実際作るときは、ビジョンを基にブレインストリームをしていきます。ビジョン達成に必要だと思う行動やマインドセット、スタンス面などです。過去の意思決定の基準になったことに目を向けるのもバリューを明文化する上でヒントになります。『日本一働きたい会社のつくりかた』という書籍も参考にしながら、以下に有名企業の行動指針をまとめました。
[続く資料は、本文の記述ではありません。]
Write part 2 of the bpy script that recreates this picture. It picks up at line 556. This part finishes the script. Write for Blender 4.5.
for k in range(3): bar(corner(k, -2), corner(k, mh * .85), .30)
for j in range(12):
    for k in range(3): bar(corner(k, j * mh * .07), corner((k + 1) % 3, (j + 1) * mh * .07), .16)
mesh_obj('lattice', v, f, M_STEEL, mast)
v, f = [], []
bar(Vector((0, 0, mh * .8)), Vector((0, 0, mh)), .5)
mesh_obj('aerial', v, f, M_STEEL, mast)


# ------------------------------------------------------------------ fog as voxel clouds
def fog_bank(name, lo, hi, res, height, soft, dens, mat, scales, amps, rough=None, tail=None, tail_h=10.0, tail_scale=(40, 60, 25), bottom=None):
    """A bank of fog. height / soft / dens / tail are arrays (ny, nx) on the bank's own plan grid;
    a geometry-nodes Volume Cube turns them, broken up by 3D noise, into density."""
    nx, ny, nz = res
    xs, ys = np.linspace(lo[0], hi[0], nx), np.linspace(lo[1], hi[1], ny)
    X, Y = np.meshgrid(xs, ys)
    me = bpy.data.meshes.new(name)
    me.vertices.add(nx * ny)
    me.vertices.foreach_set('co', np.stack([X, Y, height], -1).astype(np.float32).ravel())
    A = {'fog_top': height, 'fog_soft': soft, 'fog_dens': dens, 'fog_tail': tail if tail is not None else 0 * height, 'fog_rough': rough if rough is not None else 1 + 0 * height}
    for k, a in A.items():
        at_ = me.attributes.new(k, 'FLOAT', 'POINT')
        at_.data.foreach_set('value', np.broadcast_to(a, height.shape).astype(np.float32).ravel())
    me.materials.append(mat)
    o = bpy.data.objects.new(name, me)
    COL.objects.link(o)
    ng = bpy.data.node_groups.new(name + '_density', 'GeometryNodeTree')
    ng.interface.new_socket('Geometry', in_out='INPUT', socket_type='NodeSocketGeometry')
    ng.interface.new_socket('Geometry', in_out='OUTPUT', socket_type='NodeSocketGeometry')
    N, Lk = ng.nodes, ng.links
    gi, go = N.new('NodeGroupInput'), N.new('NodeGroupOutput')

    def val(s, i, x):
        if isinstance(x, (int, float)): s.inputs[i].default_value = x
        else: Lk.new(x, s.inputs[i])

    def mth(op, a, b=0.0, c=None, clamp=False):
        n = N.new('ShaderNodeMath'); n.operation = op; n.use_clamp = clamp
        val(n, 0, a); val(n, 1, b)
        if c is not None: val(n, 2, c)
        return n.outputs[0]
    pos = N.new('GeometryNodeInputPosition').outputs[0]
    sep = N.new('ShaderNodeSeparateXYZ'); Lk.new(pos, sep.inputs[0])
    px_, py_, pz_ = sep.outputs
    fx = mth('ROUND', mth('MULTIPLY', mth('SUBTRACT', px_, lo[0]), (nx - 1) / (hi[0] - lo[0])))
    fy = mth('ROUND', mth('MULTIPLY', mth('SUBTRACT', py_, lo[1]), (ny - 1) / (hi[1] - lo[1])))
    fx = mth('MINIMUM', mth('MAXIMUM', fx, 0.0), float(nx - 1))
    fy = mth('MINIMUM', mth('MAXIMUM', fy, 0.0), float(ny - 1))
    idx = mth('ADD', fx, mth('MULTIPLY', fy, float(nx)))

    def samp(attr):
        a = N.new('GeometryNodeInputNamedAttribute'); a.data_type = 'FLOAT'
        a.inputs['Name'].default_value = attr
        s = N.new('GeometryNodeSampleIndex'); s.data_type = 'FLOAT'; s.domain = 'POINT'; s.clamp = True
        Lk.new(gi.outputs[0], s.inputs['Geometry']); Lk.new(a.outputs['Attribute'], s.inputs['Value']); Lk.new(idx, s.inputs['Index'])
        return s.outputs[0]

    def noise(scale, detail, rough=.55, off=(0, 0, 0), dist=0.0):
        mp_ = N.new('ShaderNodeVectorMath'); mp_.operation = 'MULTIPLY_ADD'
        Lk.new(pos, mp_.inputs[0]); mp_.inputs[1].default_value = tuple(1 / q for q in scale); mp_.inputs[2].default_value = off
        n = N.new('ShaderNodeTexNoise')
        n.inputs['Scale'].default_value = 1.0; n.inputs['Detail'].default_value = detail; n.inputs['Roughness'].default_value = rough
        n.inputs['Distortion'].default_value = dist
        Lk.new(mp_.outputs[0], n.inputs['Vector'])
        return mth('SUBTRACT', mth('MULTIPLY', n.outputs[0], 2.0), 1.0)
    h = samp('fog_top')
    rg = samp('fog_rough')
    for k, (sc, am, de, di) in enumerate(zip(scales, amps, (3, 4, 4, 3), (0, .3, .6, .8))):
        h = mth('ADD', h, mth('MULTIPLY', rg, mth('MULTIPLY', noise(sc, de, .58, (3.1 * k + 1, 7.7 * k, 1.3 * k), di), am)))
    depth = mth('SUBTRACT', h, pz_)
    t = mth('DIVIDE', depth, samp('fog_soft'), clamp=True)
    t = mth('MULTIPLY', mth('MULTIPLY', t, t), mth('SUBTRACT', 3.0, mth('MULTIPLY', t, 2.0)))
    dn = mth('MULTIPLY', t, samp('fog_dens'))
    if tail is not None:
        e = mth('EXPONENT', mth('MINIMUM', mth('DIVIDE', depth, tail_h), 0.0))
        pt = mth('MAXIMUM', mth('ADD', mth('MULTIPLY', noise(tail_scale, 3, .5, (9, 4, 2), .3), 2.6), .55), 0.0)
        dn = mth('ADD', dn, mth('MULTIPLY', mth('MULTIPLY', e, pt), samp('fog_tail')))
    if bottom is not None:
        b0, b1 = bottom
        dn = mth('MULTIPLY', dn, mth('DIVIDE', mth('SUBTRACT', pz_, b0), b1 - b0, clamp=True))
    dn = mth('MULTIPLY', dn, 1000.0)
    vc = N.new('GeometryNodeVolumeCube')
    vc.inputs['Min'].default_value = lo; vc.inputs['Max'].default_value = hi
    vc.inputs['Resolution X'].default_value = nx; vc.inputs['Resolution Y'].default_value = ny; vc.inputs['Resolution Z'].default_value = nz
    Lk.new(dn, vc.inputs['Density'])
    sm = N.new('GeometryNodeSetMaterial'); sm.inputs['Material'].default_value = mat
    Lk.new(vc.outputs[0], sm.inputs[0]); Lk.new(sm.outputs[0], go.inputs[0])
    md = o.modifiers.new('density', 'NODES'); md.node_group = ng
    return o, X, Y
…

- ユーザーに焦点を絞れば、他のものはみな後からついてくる。
- 1 つのことをとことん極めてうまくやるのが一番。
- 遅いより速いほうがいい。
- ウェブ上の民主主義は機能する。
- 情報を探したくなるのはパソコンの前にいるときだけではない。
- 悪事を働かなくてもお金は稼げる。
- 世の中にはまだまだ情報があふれている。
- 情報のニーズはすべての国境を越える。
- スーツがなくても真剣に仕事はできる。
- 「すばらしい」では足りない。
Cyber Agent (一部抜粋)
オールウェイズFRESH! 能力の高さより一緒に働きたい人を集める。 迷ったら率直に言う。 挑戦した敗者にはセカンドチャンスを。 クリエイティブで勝負する。
LIFULL
- 真理を探究し続ける
- 革進の核になる
- 最速で価値を提供する
- 高い目標を掲げる
- 計画を立て完遂する
- 一点の曇りもなく行動する
- 真のチームワークを築く
- すべてのステークホルダーを重んじる
まとめ
今回は、30人の壁を乗り越えられるような強い組織作りに必須である企業理念の作成方法についてご紹介させていただきました。ここまで見てきてもわかるように、企業理念の策定は社長一人でするものではありません。企業理念を実現するには社員の力が必要不可欠で、そのためには彼らが進むべき道を理解している必要があります。そのため、幹部層やマネージャー層を始めとした社員がこのプロセスにどれだけ参加しているかが現場における一貫性の担保に大きく関わります。ぜひ社員とともに、30人の壁を乗り越えるべく、理念経営の実践をしていくきっかけにしていただければ幸いです。